---------- Working data ----------

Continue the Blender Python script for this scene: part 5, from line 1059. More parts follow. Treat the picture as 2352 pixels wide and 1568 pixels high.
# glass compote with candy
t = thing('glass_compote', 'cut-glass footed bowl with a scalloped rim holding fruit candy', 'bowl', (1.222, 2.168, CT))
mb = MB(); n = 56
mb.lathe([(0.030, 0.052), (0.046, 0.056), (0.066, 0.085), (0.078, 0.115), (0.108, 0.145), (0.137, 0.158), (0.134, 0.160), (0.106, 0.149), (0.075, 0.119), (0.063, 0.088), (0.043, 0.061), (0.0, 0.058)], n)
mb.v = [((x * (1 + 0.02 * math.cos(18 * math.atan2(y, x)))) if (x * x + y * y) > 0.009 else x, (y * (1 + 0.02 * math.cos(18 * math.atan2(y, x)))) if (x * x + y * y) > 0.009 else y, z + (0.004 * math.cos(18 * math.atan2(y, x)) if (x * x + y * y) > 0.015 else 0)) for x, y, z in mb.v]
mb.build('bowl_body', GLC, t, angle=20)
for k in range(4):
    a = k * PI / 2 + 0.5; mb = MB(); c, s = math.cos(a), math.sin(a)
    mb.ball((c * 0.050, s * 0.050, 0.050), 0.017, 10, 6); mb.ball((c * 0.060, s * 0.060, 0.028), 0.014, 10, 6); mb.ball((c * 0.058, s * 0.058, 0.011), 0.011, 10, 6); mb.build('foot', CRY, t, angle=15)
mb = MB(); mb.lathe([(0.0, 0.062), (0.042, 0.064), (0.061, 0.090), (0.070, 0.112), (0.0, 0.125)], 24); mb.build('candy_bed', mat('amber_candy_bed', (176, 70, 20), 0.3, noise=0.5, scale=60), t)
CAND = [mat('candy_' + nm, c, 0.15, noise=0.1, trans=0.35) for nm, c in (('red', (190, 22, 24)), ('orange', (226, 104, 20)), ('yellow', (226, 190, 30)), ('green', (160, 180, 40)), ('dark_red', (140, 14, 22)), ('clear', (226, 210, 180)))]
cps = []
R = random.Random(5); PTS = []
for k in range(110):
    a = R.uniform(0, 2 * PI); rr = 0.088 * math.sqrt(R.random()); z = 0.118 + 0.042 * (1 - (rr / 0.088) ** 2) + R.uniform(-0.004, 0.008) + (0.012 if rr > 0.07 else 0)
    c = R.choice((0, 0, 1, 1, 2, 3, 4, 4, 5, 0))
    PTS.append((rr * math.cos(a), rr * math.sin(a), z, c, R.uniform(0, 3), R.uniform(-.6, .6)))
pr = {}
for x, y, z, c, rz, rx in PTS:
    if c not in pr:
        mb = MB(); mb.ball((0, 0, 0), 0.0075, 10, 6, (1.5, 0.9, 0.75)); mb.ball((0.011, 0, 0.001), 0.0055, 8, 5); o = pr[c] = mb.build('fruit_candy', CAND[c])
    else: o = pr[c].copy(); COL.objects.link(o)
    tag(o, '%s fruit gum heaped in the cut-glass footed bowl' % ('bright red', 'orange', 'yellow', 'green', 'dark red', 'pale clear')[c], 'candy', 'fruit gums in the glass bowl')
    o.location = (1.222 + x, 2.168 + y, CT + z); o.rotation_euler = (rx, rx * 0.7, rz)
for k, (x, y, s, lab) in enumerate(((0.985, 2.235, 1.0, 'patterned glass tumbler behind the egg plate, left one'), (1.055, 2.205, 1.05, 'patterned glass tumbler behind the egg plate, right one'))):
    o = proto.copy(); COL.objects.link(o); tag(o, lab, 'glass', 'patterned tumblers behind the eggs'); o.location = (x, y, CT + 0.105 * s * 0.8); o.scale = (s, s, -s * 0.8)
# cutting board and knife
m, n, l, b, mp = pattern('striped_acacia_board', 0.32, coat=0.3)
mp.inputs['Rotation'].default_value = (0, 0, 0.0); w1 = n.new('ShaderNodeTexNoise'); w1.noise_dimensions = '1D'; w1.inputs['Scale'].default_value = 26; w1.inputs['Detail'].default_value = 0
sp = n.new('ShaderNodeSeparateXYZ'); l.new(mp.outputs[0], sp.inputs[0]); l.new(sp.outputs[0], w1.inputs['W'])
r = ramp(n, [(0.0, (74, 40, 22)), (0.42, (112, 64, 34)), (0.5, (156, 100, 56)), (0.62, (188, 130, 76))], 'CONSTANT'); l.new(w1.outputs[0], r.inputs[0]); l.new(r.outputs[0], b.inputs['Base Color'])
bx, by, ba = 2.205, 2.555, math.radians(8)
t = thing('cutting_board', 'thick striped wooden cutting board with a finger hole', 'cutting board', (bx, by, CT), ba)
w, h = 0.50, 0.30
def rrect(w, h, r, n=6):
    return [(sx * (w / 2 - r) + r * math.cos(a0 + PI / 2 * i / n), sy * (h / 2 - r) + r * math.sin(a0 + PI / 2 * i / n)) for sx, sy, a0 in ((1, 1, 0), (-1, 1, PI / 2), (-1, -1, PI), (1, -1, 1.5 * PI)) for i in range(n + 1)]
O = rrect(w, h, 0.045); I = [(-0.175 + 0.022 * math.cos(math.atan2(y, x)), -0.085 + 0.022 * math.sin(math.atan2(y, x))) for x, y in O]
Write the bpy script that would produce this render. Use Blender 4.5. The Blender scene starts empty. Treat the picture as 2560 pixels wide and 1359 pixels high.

----------

## Aim
Word for word, restate all of the data shown above.

## Problem solution
Continue the Blender Python script for this scene: part 5, from line 1059. More parts follow. Treat the picture as 2352 pixels wide and 1568 pixels high.
# glass compote with candy
t = thing('glass_compote', 'cut-glass footed bowl with a scalloped rim holding fruit candy', 'bowl', (1.222, 2.168, CT))
mb = MB(); n = 56
mb.lathe([(0.030, 0.052), (0.046, 0.056), (0.066, 0.085), (0.078, 0.115), (0.108, 0.145), (0.137, 0.158), (0.134, 0.160), (0.106, 0.149), (0.075, 0.119), (0.063, 0.088), (0.043, 0.061), (0.0, 0.058)], n)
mb.v = [((x * (1 + 0.02 * math.cos(18 * math.atan2(y, x)))) if (x * x + y * y) > 0.009 else x, (y * (1 + 0.02 * math.cos(18 * math.atan2(y, x)))) if (x * x + y * y) > 0.009 else y, z + (0.004 * math.cos(18 * math.atan2(y, x)) if (x * x + y * y) > 0.015 else 0)) for x, y, z in mb.v]
mb.build('bowl_body', GLC, t, angle=20)
for k in range(4):
    a = k * PI / 2 + 0.5; mb = MB(); c, s = math.cos(a), math.sin(a)
    mb.ball((c * 0.050, s * 0.050, 0.050), 0.017, 10, 6); mb.ball((c * 0.060, s * 0.060, 0.028), 0.014, 10, 6); mb.ball((c * 0.058, s * 0.058, 0.011), 0.011, 10, 6); mb.build('foot', CRY, t, angle=15)
mb = MB(); mb.lathe([(0.0, 0.062), (0.042, 0.064), (0.061, 0.090), (0.070, 0.112), (0.0, 0.125)], 24); mb.build('candy_bed', mat('amber_candy_bed', (176, 70, 20), 0.3, noise=0.5, scale=60), t)
CAND = [mat('candy_' + nm, c, 0.15, noise=0.1, trans=0.35) for nm, c in (('red', (190, 22, 24)), ('orange', (226, 104, 20)), ('yellow', (226, 190, 30)), ('green', (160, 180, 40)), ('dark_red', (140, 14, 22)), ('clear', (226, 210, 180)))]
cps = []
R = random.Random(5); PTS = []
for k in range(110):
    a = R.uniform(0, 2 * PI); rr = 0.088 * math.sqrt(R.random()); z = 0.118 + 0.042 * (1 - (rr / 0.088) ** 2) + R.uniform(-0.004, 0.008) + (0.012 if rr > 0.07 else 0)
    c = R.choice((0, 0, 1, 1, 2, 3, 4, 4, 5, 0))
    PTS.append((rr * math.cos(a), rr * math.sin(a), z, c, R.uniform(0, 3), R.uniform(-.6, .6)))
pr = {}
for x, y, z, c, rz, rx in PTS:
    if c not in pr:
        mb = MB(); mb.ball((0, 0, 0), 0.0075, 10, 6, (1.5, 0.9, 0.75)); mb.ball((0.011, 0, 0.001), 0.0055, 8, 5); o = pr[c] = mb.build('fruit_candy', CAND[c])
    else: o = pr[c].copy(); COL.objects.link(o)
    tag(o, '%s fruit gum heaped in the cut-glass footed bowl' % ('bright red', 'orange', 'yellow', 'green', 'dark red', 'pale clear')[c], 'candy', 'fruit gums in the glass bowl')
    o.location = (1.222 + x, 2.168 + y, CT + z); o.rotation_euler = (rx, rx * 0.7, rz)
for k, (x, y, s, lab) in enumerate(((0.985, 2.235, 1.0, 'patterned glass tumbler behind the egg plate, left one'), (1.055, 2.205, 1.05, 'patterned glass tumbler behind the egg plate, right one'))):
    o = proto.copy(); COL.objects.link(o); tag(o, lab, 'glass', 'patterned tumblers behind the eggs'); o.location = (x, y, CT + 0.105 * s * 0.8); o.scale = (s, s, -s * 0.8)
# cutting board and knife
m, n, l, b, mp = pattern('striped_acacia_board', 0.32, coat=0.3)
mp.inputs['Rotation'].default_value = (0, 0, 0.0); w1 = n.new('ShaderNodeTexNoise'); w1.noise_dimensions = '1D'; w1.inputs['Scale'].default_value = 26; w1.inputs['Detail'].default_value = 0
sp = n.new('ShaderNodeSeparateXYZ'); l.new(mp.outputs[0], sp.inputs[0]); l.new(sp.outputs[0], w1.inputs['W'])
r = ramp(n, [(0.0, (74, 40, 22)), (0.42, (112, 64, 34)), (0.5, (156, 100, 56)), (0.62, (188, 130, 76))], 'CONSTANT'); l.new(w1.outputs[0], r.inputs[0]); l.new(r.outputs[0], b.inputs['Base Color'])
bx, by, ba = 2.205, 2.555, math.radians(8)
t = thing('cutting_board', 'thick striped wooden cutting board with a finger hole', 'cutting board', (bx, by, CT), ba)
w, h = 0.50, 0.30
def rrect(w, h, r, n=6):
    return [(sx * (w / 2 - r) + r * math.cos(a0 + PI / 2 * i / n), sy * (h / 2 - r) + r * math.sin(a0 + PI / 2 * i / n)) for sx, sy, a0 in ((1, 1, 0), (-1, 1, PI / 2), (-1, -1, PI), (1, -1, 1.5 * PI)) for i in range(n + 1)]
O = rrect(w, h, 0.045); I = [(-0.175 + 0.022 * math.cos(math.atan2(y, x)), -0.085 + 0.022 * math.sin(math.atan2(y, x))) for x, y in O]
Write the bpy script that would produce this render. Use Blender 4.5. The Blender scene starts empty. Treat the picture as 2560 pixels wide and 1359 pixels high.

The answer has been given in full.